== WHAT THE EXERCISE ASKS ==
Repeat the lines of the data that follow, please, starting at the first and stopping after the one with "return nt, nt.nodes['Principled BSDF']".

== DATASET SECTION ==
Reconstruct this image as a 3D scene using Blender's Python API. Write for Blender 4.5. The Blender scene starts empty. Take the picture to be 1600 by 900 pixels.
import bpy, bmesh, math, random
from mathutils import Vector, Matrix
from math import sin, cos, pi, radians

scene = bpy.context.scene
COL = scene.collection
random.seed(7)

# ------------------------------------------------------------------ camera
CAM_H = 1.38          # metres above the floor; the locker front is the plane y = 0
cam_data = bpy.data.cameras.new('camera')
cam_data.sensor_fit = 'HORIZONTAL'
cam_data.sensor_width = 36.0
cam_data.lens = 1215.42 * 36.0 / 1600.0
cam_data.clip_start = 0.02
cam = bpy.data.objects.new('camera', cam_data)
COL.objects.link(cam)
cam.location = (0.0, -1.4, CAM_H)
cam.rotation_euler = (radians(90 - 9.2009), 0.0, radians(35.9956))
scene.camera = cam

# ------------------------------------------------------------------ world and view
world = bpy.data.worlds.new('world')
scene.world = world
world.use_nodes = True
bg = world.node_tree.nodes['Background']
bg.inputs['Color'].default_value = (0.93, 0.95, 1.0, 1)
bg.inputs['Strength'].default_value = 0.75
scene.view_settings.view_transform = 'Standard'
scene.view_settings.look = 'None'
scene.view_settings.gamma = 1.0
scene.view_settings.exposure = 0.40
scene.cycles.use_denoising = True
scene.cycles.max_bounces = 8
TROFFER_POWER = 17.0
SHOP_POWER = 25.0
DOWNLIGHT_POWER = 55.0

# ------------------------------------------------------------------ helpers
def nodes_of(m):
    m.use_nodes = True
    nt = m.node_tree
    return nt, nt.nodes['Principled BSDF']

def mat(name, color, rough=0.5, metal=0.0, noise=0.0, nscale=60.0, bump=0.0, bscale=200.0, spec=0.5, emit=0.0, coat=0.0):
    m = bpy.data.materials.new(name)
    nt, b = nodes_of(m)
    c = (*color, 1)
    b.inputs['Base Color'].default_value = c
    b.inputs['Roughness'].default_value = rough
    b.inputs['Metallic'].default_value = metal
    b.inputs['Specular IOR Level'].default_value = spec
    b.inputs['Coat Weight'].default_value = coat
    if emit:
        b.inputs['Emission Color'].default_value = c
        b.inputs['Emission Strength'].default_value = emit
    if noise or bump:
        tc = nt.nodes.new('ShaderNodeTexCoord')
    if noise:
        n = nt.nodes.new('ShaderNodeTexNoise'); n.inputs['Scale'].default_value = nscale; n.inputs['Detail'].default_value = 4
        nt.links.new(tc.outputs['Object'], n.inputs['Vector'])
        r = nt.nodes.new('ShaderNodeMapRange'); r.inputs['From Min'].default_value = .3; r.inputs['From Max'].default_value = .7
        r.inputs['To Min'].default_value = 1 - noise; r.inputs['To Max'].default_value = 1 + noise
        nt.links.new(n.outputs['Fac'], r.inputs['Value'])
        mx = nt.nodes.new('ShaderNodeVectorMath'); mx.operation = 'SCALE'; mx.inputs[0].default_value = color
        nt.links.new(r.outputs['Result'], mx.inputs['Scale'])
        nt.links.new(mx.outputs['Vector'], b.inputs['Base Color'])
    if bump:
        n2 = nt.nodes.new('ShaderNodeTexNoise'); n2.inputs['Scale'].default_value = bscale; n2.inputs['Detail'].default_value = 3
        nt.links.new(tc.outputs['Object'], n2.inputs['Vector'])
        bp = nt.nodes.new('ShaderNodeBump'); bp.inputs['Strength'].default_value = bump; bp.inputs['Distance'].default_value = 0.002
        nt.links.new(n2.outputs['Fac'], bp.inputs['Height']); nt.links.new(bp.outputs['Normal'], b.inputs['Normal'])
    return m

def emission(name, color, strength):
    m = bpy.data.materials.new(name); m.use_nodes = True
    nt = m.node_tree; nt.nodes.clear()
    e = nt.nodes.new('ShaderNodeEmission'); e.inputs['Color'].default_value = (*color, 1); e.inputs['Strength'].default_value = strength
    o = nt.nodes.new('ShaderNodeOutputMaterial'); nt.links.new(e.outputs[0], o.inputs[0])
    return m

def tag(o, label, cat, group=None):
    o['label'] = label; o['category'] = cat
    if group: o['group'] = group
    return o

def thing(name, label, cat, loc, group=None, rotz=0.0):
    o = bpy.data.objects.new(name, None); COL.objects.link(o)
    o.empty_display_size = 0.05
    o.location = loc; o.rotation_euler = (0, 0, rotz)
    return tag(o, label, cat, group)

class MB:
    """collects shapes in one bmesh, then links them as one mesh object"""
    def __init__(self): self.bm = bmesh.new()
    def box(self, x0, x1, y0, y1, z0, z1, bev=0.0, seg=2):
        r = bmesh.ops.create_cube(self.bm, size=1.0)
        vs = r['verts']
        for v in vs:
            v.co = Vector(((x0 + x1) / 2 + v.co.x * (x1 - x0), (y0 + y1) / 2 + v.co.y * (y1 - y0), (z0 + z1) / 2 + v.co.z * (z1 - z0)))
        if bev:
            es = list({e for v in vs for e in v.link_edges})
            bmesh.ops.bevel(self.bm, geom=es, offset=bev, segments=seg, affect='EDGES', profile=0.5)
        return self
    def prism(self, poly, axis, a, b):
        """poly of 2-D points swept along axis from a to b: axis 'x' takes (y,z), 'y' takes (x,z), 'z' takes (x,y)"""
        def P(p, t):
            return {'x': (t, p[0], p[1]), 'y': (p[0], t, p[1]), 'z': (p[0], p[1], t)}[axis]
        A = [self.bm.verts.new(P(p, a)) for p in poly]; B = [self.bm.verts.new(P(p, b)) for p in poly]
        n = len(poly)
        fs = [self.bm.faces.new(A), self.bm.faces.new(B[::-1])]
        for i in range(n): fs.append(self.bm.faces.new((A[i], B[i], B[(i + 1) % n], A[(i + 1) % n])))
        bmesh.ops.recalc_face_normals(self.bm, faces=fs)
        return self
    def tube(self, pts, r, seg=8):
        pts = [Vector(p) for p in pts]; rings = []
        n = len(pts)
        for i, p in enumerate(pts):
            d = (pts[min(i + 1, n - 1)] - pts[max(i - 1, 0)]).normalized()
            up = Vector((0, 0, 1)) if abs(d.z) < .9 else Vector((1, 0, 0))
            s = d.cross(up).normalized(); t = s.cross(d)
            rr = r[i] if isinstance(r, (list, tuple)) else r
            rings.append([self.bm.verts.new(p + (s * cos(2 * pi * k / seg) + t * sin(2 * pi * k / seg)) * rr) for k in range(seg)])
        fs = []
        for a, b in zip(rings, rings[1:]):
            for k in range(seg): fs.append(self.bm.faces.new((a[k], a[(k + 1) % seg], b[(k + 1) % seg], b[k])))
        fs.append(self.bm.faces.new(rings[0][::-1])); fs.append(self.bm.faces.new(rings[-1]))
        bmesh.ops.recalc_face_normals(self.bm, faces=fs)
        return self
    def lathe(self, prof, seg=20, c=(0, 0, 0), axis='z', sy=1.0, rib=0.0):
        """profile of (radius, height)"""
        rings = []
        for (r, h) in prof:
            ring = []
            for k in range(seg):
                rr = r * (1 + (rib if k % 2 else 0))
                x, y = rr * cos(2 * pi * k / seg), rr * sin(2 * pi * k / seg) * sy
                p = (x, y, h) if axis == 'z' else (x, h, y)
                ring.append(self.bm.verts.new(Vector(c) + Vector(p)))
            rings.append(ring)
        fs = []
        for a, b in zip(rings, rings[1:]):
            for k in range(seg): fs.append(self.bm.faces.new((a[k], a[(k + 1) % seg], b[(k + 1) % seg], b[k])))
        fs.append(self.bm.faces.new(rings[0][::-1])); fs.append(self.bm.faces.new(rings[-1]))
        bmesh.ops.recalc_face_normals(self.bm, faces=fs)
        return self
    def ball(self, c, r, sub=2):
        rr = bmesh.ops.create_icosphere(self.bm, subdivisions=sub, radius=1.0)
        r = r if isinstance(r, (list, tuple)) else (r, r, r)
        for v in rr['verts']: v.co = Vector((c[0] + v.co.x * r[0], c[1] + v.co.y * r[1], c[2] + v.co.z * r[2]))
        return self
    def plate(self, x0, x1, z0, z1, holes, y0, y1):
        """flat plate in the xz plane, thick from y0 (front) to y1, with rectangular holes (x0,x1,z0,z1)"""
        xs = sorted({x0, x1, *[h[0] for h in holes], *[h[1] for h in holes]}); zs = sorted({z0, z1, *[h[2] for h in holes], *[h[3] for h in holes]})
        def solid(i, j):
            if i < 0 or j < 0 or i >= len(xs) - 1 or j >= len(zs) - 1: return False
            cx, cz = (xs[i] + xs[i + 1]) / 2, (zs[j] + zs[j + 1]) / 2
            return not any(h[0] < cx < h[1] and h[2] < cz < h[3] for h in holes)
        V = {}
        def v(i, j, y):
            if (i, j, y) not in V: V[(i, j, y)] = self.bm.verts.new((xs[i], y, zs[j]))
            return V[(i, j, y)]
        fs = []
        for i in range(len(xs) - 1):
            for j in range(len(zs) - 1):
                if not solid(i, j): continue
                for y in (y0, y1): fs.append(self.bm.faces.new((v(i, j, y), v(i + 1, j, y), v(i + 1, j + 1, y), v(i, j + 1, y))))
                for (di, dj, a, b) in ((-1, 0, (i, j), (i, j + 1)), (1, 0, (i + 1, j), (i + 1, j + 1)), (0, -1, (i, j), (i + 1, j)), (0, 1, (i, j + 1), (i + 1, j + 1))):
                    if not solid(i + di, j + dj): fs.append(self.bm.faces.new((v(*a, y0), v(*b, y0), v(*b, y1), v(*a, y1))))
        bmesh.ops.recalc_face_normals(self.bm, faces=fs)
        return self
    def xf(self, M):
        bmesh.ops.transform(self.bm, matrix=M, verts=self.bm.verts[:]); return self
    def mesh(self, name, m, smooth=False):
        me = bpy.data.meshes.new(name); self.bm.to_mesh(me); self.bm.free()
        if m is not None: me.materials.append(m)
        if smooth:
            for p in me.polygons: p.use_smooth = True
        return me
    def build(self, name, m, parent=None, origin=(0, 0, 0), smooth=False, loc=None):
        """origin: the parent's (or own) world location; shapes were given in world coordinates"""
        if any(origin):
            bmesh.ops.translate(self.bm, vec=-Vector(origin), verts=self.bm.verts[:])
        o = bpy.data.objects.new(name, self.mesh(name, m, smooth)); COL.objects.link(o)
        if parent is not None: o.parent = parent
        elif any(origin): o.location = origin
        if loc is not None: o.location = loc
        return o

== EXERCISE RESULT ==
Reconstruct this image as a 3D scene using Blender's Python API. Write for Blender 4.5. The Blender scene starts empty. Take the picture to be 1600 by 900 pixels.
import bpy, bmesh, math, random
from mathutils import Vector, Matrix
from math import sin, cos, pi, radians

scene = bpy.context.scene
COL = scene.collection
random.seed(7)

# ------------------------------------------------------------------ camera
CAM_H = 1.38          # metres above the floor; the locker front is the plane y = 0
cam_data = bpy.data.cameras.new('camera')
cam_data.sensor_fit = 'HORIZONTAL'
cam_data.sensor_width = 36.0
cam_data.lens = 1215.42 * 36.0 / 1600.0
cam_data.clip_start = 0.02
cam = bpy.data.objects.new('camera', cam_data)
COL.objects.link(cam)
cam.location = (0.0, -1.4, CAM_H)
cam.rotation_euler = (radians(90 - 9.2009), 0.0, radians(35.9956))
scene.camera = cam

# ------------------------------------------------------------------ world and view
world = bpy.data.worlds.new('world')
scene.world = world
world.use_nodes = True
bg = world.node_tree.nodes['Background']
bg.inputs['Color'].default_value = (0.93, 0.95, 1.0, 1)
bg.inputs['Strength'].default_value = 0.75
scene.view_settings.view_transform = 'Standard'
scene.view_settings.look = 'None'
scene.view_settings.gamma = 1.0
scene.view_settings.exposure = 0.40
scene.cycles.use_denoising = True
scene.cycles.max_bounces = 8
TROFFER_POWER = 17.0
SHOP_POWER = 25.0
DOWNLIGHT_POWER = 55.0

# ------------------------------------------------------------------ helpers
def nodes_of(m):
    m.use_nodes = True
    nt = m.node_tree
    return nt, nt.nodes['Principled BSDF']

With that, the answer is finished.